Ainsi donc s’est-on souvent trouvé dans une sorte de dialogue empêché, par la méconnaissance des différentes spécificités professionnelles de gens devant agir en synergie et par voie de conséquence une sorte de sentiment d’isolement pour tout IEN dans l’accomplissement de sa tâche. Simultanément et parfois donc sans concertation, ces structures ou dispositifs pouvaient aussi éprouver une sorte d’autonomie si ce n’est d’indépendance à l’égard de la circonscription pour arbitrer une problématique, pouvant éventuellement décider, trancher, choisir, sans communication avec l’IEN et plaçant ce dernier devant le fait accompli.

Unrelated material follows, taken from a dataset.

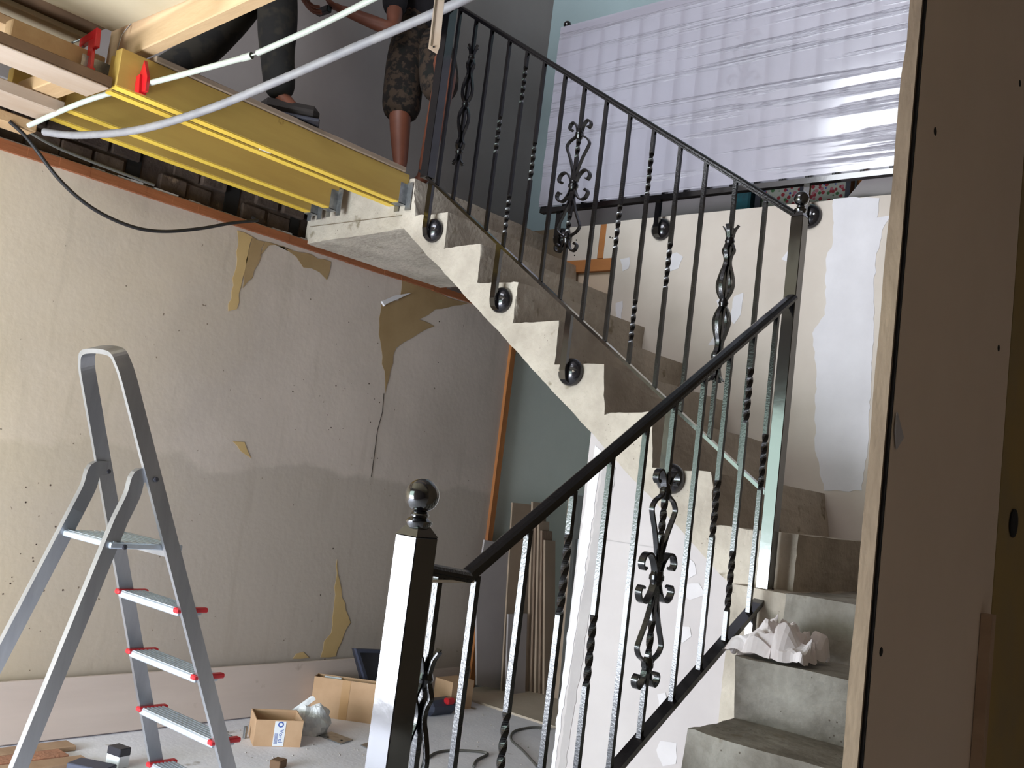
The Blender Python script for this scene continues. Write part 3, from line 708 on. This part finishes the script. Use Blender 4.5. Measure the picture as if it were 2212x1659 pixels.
tag(obj('steel_profile', MB().box((-3.76,1.55,2.655),(-3.64,1.86,2.657)).box((-3.64,1.55,2.62),(-3.638,1.86,2.70)), 'steel'), 'grey steel profile below the left end of the raw timber beam', 'profile')
bm = thing('timber_beam', 'thick raw timber beam crossing overhead above the yellow joists', 'beam', (-3.2, 1.78, 2.75))
a_ = at(1, 1.715, 226, 148)
bt = Matrix.Translation((a_.x, 1.715, 2.749)) @ Matrix.Rotation(math.radians(-3.2), 4, 'Z')
obj('beam', MB().bbox((0,0,0),(2.6,.055,.24), .004, bt), 'timber', bm)
obj('nail', MB().tube([bt @ Vector((.19,-.004,.13)), bt @ Vector((.185,-.03,.075)), bt @ Vector((.18,-.035,.012))], .0022, 6), 'steel', bm)

def clamp(px, py, h, y, lean, label, flip=1):
    c = at(1, y, px, py)
    t = thing('clamp', label, 'clamp', c, 'red screw clamps on the formwork')
    m = Matrix.Translation(c) @ Matrix.Rotation(lean, 4, 'Y')
    obj('bar', MB().bbox((-.020,-.006,-h),(.020,.006,.0), .002, m).box((-.030,-.010,-h-.008),(-.012,.010,-h+.01), m).box((.008,-.010,-h-.014),(.024,.010,-h+.01), m), 'redclamp', t)
    obj('jaw', MB().bbox((-.085,-.010,-.006),(.045,.010,.028), .003, m).bbox((.02,-.010,-.05),(.045,.010,0), .003, m), 'redclamp', t)
    obj('screw', MB().tube([m @ Vector((-.072,0,.03)), m @ Vector((-.072,0,-.10))], .004, 8), 'steel', t)
    obj('handle', MB().tube([m @ Vector((-.12,-.02,.022)), m @ Vector((-.10,-.02,-.11))], .0045, 8).tube([m @ Vector((-.125,-.02,.02)), m @ Vector((-.07,0,.03))], .004, 8), 'steel', t)
clamp(200, 84, .135, 1.58, -.15, 'red screw clamp left of the raw timber beam end')
c2 = at(1, 1.70, 308, 135)
t = thing('clamp', 'red screw clamp hanging right of the raw beam, in front of a yellow joist', 'clamp', c2, 'red screw clamps on the formwork')
obj('bar', MB().poly([at(1,1.70,*p) for p in ((312,130),(318,165),(314,196),(300,200),(302,160))], (0,.012,0)), 'redclamp', t)
obj('jaw', MB().poly([at(1,1.69,*p) for p in ((294,165),(302,160),(300,200),(290,198))], (0,.03,0)), 'redclamp', t)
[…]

Et donc par là même, cette double méconnaissance des cultures professionnelles, d’un minimum de socle commun dans la résolution d’un problème, d’une mauvaise identification des possibles ou des aspects indiscutables d’une problématique, conduit-elle souvent à ce qui en mécanique est qualifié d’auto-allumage, le moteur vrombit sans que le véhicule ne bouge.
Alors que reste-t-il comme levier d’action pour l’IEN isolé, dans si ce n’est une injonction paradoxale mais à tout le moins un partenariat endogène et exogène difficilement opérationnel, hors parfois un repli sur la stricte définition de notre référentiel de compétences ?
Le problème d’une telle conjonction situationnelle pourrait être de faire paraître le rôle de l’IEN comme décalé au regard de nouvelles réalités sociétales, pouvant même conduire certains à penser que nous serions maintenant un anachronisme administratif au regard du monde moderne, oubliant malgré l’emploi du terme à l’envi qu’il s’agit de faire vivre un territoire : de l’animer, d’impulser et de conduire une déclinaison locale d’une politique éducative nationale dans une de nos plus grandes qualités, la loyauté au service de nos institutions dans l’intérêt des élèves.
Je ne peux résister à une modeste comparaison dans le cadre de la réforme de l'État entre circonscription et département. Cet échelon administratif, dans l’esprit de certains, était voué à disparaitre au profit des régions il y a peu. La réalité nous a montré qu’il n’en est rien, le département demeurant un support historique de proximité pour les populations par son maillage territorial et l’identification de ses responsables.
Il me semble, modestement, que notre fonction s’inscrit aussi dans ce cadre, sans céder aux sirènes d’une atomisation peu fonctionnelle, et recherchant toujours une plus grande efficacité par-delà l’efficience affichée.